• _What you need to do_:
Set down all of the data exactly as it appears.

• _Data section_:
▶

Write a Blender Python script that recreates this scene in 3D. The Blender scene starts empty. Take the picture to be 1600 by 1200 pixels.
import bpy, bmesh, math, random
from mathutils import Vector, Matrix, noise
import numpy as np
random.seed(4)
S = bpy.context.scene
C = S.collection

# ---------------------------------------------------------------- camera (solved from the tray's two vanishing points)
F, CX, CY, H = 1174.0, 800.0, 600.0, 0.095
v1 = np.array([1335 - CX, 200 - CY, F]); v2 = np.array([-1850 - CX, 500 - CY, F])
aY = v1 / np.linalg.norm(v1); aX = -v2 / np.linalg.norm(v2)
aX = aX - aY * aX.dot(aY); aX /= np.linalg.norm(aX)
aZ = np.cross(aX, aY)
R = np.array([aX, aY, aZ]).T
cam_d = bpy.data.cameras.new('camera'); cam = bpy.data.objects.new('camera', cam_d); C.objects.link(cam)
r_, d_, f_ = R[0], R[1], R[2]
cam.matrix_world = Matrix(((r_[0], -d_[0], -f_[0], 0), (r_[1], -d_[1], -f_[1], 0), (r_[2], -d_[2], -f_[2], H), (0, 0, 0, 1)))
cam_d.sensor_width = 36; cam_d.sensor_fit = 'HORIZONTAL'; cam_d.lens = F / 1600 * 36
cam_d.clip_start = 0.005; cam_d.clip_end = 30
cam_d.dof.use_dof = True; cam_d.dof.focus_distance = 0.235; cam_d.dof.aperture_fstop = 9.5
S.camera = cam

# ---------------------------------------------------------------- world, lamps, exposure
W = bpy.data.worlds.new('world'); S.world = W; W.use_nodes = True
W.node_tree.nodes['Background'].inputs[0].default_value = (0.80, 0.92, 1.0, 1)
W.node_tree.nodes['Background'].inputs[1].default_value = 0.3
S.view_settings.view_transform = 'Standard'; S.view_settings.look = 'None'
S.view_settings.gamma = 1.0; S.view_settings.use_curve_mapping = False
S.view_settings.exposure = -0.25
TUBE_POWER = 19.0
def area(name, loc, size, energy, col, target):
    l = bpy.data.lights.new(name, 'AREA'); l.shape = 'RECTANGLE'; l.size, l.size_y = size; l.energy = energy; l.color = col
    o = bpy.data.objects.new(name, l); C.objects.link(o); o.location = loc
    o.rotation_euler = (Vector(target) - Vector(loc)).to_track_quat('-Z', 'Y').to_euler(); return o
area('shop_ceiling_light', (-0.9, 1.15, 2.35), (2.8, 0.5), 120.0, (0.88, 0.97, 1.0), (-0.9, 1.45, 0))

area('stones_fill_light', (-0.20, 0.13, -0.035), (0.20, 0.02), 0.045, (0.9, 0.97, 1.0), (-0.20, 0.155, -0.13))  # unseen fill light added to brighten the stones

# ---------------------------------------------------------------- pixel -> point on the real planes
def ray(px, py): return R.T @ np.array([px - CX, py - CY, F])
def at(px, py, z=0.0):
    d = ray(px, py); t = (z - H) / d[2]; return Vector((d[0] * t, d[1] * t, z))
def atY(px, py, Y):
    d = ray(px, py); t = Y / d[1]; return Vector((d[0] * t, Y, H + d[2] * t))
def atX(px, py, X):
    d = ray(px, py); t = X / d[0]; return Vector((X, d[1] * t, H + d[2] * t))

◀

• _Completed exercise_:
Write a Blender Python script that recreates this scene in 3D. The Blender scene starts empty. Take the picture to be 1600 by 1200 pixels.
import bpy, bmesh, math, random
from mathutils import Vector, Matrix, noise
import numpy as np
random.seed(4)
S = bpy.context.scene
C = S.collection

# ---------------------------------------------------------------- camera (solved from the tray's two vanishing points)
F, CX, CY, H = 1174.0, 800.0, 600.0, 0.095
v1 = np.array([1335 - CX, 200 - CY, F]); v2 = np.array([-1850 - CX, 500 - CY, F])
aY = v1 / np.linalg.norm(v1); aX = -v2 / np.linalg.norm(v2)
aX = aX - aY * aX.dot(aY); aX /= np.linalg.norm(aX)
aZ = np.cross(aX, aY)
R = np.array([aX, aY, aZ]).T
cam_d = bpy.data.cameras.new('camera'); cam = bpy.data.objects.new('camera', cam_d); C.objects.link(cam)
r_, d_, f_ = R[0], R[1], R[2]
cam.matrix_world = Matrix(((r_[0], -d_[0], -f_[0], 0), (r_[1], -d_[1], -f_[1], 0), (r_[2], -d_[2], -f_[2], H), (0, 0, 0, 1)))
cam_d.sensor_width = 36; cam_d.sensor_fit = 'HORIZONTAL'; cam_d.lens = F / 1600 * 36
cam_d.clip_start = 0.005; cam_d.clip_end = 30
cam_d.dof.use_dof = True; cam_d.dof.focus_distance = 0.235; cam_d.dof.aperture_fstop = 9.5
S.camera = cam

# ---------------------------------------------------------------- world, lamps, exposure
W = bpy.data.worlds.new('world'); S.world = W; W.use_nodes = True
W.node_tree.nodes['Background'].inputs[0].default_value = (0.80, 0.92, 1.0, 1)
W.node_tree.nodes['Background'].inputs[1].default_value = 0.3
S.view_settings.view_transform = 'Standard'; S.view_settings.look = 'None'
S.view_settings.gamma = 1.0; S.view_settings.use_curve_mapping = False
S.view_settings.exposure = -0.25
TUBE_POWER = 19.0
def area(name, loc, size, energy, col, target):
    l = bpy.data.lights.new(name, 'AREA'); l.shape = 'RECTANGLE'; l.size, l.size_y = size; l.energy = energy; l.color = col
    o = bpy.data.objects.new(name, l); C.objects.link(o); o.location = loc
    o.rotation_euler = (Vector(target) - Vector(loc)).to_track_quat('-Z', 'Y').to_euler(); return o
area('shop_ceiling_light', (-0.9, 1.15, 2.35), (2.8, 0.5), 120.0, (0.88, 0.97, 1.0), (-0.9, 1.45, 0))

area('stones_fill_light', (-0.20, 0.13, -0.035), (0.20, 0.02), 0.045, (0.9, 0.97, 1.0), (-0.20, 0.155, -0.13))  # unseen fill light added to brighten the stones

# ---------------------------------------------------------------- pixel -> point on the real planes
def ray(px, py): return R.T @ np.array([px - CX, py - CY, F])
def at(px, py, z=0.0):
    d = ray(px, py); t = (z - H) / d[2]; return Vector((d[0] * t, d[1] * t, z))
def atY(px, py, Y):
    d = ray(px, py); t = Y / d[1]; return Vector((d[0] * t, Y, H + d[2] * t))
def atX(px, py, X):
    d = ray(px, py); t = X / d[0]; return Vector((X, d[1] * t, H + d[2] * t))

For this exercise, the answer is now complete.